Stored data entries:
++++++++++++++++++++

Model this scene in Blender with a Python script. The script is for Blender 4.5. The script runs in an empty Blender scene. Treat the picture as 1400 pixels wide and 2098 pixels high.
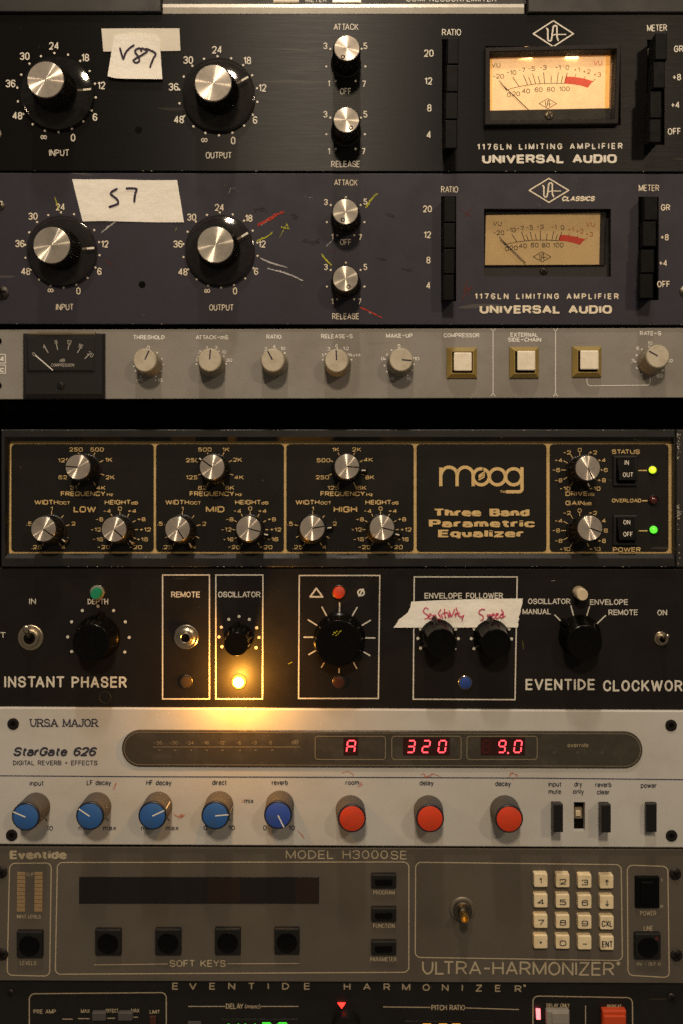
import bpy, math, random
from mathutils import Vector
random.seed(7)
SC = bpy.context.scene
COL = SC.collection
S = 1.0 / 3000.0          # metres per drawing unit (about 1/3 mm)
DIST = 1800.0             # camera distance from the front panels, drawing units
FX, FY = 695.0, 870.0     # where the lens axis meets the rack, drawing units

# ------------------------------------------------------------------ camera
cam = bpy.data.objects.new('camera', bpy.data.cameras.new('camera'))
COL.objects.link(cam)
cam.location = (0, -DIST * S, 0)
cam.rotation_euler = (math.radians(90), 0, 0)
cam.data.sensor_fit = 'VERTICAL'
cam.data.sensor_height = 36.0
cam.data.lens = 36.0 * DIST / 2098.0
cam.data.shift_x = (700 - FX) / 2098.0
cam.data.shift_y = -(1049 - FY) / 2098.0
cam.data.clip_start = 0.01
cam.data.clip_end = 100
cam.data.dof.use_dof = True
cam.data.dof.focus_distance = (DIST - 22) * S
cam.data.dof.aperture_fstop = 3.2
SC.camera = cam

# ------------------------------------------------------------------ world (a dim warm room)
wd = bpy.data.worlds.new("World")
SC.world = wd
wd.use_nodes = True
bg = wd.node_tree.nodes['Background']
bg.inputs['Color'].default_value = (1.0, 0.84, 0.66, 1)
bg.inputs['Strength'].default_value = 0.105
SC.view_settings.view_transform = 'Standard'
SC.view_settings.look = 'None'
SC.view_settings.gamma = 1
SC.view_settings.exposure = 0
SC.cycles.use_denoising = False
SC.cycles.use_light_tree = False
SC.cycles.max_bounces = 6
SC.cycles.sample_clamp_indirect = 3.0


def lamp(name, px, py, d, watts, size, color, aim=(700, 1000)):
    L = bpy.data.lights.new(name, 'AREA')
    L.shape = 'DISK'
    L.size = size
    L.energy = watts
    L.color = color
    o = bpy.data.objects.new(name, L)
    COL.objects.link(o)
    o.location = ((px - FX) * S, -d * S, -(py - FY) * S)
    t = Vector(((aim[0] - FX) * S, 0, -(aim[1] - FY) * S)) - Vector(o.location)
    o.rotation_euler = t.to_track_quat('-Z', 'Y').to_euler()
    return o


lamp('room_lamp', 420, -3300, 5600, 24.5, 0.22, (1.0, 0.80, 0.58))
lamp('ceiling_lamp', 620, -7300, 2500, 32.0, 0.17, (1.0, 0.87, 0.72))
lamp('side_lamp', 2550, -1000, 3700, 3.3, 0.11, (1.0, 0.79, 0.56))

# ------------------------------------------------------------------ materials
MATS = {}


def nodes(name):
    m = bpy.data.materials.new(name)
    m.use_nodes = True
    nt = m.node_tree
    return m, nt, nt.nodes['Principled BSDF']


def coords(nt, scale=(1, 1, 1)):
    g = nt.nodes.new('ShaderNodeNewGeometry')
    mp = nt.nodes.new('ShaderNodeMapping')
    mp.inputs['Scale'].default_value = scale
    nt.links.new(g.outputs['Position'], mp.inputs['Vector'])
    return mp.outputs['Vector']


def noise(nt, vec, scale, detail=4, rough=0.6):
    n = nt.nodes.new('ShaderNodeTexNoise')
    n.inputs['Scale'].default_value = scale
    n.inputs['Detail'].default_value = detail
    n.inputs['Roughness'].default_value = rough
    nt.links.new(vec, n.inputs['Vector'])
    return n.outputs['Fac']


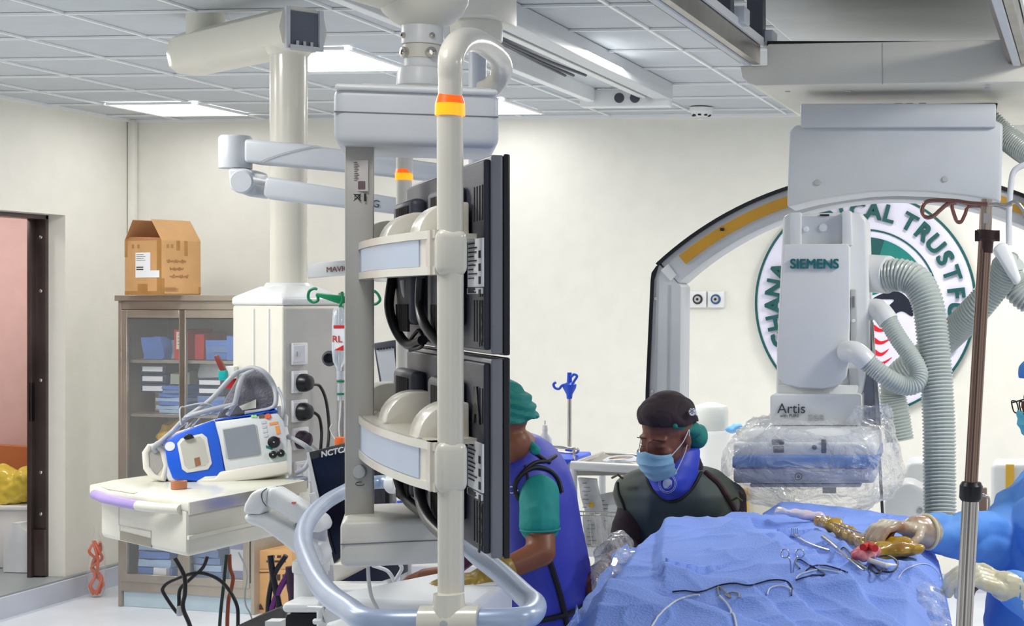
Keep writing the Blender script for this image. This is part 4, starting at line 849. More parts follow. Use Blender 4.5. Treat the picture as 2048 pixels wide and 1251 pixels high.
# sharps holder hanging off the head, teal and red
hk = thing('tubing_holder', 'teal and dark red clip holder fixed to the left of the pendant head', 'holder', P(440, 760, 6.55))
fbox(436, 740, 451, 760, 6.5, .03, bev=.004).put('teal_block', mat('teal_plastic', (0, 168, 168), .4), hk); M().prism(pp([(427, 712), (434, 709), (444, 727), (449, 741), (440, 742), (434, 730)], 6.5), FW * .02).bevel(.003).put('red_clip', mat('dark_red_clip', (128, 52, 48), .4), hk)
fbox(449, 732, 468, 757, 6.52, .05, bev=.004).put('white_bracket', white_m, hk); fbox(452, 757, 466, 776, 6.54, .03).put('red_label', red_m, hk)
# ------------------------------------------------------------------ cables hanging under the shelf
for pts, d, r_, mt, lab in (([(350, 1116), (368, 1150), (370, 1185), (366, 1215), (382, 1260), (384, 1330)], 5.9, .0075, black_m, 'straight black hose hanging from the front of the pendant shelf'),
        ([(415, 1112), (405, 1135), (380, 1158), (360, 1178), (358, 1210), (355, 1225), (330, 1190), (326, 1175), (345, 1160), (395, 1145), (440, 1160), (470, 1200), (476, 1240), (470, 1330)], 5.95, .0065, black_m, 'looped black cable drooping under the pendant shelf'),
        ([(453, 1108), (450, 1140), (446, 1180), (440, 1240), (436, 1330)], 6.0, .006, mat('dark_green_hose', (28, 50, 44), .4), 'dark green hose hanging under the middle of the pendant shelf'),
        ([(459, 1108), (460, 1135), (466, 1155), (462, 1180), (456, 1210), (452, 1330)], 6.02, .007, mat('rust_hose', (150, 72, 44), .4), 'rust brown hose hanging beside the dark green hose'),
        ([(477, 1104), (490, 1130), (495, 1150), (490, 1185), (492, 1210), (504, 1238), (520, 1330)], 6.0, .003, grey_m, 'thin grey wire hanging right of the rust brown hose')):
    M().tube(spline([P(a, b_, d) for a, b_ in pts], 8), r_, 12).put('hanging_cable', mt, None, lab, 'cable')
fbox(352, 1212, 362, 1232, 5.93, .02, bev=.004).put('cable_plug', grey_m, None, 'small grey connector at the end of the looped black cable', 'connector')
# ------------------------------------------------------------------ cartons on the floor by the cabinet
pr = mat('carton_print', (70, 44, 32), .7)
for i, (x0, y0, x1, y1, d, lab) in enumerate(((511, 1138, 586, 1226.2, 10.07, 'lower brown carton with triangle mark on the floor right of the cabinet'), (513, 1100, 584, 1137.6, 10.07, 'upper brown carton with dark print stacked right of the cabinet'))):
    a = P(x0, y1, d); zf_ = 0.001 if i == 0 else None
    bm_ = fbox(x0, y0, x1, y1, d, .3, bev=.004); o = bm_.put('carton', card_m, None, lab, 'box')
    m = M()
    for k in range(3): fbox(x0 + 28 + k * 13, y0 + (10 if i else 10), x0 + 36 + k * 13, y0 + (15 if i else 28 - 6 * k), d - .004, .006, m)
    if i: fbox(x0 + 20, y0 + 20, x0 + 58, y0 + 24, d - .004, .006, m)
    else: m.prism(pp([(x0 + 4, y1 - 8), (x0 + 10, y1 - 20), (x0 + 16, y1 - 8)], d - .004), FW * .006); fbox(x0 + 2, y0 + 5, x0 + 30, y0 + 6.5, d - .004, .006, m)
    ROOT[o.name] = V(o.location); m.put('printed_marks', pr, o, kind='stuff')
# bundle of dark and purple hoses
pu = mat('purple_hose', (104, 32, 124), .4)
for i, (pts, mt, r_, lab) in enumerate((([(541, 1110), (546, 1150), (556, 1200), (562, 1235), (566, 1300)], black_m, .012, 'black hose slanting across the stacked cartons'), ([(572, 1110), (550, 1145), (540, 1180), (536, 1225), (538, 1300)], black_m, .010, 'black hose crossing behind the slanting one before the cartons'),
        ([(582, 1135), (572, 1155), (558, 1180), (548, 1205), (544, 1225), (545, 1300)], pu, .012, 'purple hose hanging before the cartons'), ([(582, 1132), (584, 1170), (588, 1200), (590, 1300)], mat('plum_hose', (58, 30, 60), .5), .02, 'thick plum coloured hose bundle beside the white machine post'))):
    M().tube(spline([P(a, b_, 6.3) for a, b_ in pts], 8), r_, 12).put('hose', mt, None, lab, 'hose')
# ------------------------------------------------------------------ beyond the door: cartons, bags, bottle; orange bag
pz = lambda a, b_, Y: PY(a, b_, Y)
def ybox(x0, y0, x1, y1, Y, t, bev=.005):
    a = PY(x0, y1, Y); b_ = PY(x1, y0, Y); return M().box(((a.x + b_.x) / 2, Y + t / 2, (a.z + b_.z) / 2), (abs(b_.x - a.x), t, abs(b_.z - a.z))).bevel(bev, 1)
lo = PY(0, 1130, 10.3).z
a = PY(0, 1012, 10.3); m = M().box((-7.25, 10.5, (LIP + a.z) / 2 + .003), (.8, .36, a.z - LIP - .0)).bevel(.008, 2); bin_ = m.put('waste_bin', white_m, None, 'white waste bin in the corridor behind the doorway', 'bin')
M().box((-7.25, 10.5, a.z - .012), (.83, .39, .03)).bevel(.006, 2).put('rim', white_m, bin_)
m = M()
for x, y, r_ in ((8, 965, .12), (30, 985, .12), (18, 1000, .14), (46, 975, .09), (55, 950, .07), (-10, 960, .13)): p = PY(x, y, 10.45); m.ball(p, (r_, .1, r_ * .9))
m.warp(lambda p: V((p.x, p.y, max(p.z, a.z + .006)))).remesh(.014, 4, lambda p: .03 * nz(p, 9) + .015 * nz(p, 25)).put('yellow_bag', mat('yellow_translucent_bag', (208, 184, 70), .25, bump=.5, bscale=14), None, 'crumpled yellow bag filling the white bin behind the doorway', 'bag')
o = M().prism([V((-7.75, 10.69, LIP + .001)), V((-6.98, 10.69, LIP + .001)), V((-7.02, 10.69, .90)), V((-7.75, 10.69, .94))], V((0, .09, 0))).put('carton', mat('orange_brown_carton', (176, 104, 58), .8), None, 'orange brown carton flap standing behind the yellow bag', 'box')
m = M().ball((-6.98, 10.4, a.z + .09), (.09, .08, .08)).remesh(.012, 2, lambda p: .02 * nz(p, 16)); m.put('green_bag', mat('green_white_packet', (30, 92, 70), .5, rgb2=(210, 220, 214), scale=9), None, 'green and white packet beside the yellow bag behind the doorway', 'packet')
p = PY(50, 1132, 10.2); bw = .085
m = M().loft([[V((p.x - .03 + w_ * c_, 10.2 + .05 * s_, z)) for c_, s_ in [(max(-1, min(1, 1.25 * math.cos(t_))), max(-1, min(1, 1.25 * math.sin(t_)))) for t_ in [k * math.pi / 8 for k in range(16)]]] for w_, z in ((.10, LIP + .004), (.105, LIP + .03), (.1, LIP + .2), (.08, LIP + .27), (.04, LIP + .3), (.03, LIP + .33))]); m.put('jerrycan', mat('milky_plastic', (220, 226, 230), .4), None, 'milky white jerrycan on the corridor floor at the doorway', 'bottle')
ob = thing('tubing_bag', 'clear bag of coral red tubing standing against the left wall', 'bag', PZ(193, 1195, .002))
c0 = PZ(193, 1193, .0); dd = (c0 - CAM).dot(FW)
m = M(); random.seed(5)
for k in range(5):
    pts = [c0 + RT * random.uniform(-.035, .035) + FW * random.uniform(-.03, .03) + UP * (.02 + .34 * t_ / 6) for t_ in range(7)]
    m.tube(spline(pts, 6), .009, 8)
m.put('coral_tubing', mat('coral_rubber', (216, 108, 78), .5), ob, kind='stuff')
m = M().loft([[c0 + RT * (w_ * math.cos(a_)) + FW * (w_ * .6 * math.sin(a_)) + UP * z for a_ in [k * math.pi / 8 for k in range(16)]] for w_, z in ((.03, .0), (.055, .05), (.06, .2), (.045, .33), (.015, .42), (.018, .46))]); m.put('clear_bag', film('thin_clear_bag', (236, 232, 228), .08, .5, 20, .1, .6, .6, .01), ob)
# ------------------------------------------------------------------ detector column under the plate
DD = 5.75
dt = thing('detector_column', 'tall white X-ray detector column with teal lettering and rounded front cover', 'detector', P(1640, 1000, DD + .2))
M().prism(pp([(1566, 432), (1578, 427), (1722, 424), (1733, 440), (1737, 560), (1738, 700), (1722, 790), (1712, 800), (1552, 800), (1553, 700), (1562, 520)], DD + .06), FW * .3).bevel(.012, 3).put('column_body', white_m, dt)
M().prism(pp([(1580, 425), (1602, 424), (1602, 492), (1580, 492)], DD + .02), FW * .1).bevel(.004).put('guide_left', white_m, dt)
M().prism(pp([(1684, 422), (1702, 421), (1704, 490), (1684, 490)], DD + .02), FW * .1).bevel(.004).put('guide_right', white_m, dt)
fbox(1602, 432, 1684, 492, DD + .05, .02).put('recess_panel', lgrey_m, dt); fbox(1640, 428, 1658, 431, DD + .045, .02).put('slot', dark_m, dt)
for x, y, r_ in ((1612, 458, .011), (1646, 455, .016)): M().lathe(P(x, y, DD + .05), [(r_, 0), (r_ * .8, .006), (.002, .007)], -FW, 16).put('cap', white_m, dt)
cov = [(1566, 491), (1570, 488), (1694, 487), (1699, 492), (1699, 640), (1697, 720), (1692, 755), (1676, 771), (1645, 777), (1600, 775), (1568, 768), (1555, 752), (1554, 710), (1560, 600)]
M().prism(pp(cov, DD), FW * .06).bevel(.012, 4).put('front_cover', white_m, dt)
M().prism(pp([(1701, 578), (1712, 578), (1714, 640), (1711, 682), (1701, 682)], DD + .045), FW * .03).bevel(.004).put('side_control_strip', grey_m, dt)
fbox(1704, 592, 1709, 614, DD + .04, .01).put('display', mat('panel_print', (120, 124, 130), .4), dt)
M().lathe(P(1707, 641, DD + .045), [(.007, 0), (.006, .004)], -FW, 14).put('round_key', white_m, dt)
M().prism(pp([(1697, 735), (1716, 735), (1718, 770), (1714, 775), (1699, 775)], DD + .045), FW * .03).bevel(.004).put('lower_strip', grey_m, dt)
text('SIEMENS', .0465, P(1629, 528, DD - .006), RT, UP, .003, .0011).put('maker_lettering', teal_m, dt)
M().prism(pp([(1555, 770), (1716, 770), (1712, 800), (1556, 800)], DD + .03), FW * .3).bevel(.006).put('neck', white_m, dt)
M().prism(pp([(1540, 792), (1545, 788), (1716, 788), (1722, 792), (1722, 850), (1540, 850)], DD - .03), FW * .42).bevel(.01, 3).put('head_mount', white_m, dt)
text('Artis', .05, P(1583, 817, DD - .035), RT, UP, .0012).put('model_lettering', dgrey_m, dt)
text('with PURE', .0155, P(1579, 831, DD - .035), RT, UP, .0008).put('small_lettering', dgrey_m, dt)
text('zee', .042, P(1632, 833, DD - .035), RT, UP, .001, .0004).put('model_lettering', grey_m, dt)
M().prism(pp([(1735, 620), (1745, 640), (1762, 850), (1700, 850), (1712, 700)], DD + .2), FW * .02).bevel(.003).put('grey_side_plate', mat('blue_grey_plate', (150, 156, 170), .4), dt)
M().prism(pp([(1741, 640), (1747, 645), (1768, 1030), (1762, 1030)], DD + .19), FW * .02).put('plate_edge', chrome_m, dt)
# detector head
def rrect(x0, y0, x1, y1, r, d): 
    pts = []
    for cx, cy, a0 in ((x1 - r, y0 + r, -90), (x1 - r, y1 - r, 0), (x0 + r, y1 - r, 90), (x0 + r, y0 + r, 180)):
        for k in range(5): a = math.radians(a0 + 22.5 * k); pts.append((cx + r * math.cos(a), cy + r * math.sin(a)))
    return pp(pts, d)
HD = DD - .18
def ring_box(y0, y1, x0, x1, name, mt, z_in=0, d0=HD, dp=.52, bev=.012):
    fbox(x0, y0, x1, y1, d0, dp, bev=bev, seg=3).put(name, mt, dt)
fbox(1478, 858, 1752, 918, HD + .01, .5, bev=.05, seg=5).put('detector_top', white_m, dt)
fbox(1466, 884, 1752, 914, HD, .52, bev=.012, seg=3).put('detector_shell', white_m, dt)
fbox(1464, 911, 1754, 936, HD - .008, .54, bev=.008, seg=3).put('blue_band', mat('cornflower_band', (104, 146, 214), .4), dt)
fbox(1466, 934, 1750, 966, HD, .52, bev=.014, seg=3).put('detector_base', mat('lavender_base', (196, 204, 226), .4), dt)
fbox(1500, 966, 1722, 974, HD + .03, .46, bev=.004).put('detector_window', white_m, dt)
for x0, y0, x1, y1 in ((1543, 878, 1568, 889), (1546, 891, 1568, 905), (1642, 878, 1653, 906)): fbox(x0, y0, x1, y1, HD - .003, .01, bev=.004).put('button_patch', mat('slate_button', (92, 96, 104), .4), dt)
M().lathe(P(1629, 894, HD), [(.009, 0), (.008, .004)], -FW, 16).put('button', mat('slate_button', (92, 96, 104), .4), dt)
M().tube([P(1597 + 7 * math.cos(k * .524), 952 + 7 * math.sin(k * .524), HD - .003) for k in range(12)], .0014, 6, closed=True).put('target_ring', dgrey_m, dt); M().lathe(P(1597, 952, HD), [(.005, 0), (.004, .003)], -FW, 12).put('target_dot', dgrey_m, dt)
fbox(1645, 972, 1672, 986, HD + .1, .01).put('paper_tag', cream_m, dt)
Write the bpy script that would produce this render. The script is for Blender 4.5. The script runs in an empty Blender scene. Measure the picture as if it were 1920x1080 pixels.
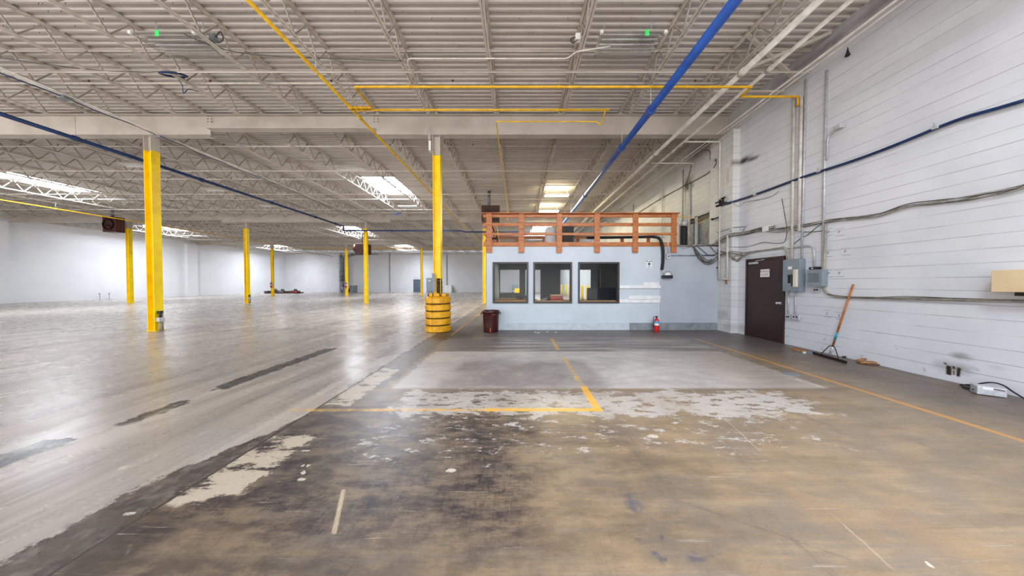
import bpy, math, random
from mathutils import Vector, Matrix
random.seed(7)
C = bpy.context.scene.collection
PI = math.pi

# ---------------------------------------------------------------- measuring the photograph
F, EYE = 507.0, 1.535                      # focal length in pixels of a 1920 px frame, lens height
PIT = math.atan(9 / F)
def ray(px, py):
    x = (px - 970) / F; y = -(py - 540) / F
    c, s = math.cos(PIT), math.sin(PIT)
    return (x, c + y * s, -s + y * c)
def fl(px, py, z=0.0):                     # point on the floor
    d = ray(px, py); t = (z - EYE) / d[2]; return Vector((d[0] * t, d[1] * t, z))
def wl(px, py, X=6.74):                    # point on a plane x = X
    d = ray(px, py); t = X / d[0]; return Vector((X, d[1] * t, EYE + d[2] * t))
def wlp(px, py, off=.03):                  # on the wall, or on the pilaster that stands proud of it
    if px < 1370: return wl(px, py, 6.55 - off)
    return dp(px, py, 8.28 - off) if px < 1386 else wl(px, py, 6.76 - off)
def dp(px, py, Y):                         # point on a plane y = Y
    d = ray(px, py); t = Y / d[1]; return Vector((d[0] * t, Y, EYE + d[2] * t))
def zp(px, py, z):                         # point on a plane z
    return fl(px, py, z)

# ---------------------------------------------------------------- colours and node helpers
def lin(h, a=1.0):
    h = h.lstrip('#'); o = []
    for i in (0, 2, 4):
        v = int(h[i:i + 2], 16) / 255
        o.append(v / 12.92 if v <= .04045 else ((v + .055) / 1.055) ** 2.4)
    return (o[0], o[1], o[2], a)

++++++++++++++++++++

Repeat, word for word, the lines of the material above from the one holding "Write the bpy" through the one holding "PI = math.pi". Leave out pictures.

Write the bpy script that would produce this render. The script is for Blender 4.5. The script runs in an empty Blender scene. Measure the picture as if it were 1920x1080 pixels.
import bpy, math, random
from mathutils import Vector, Matrix
random.seed(7)
C = bpy.context.scene.collection
PI = math.pi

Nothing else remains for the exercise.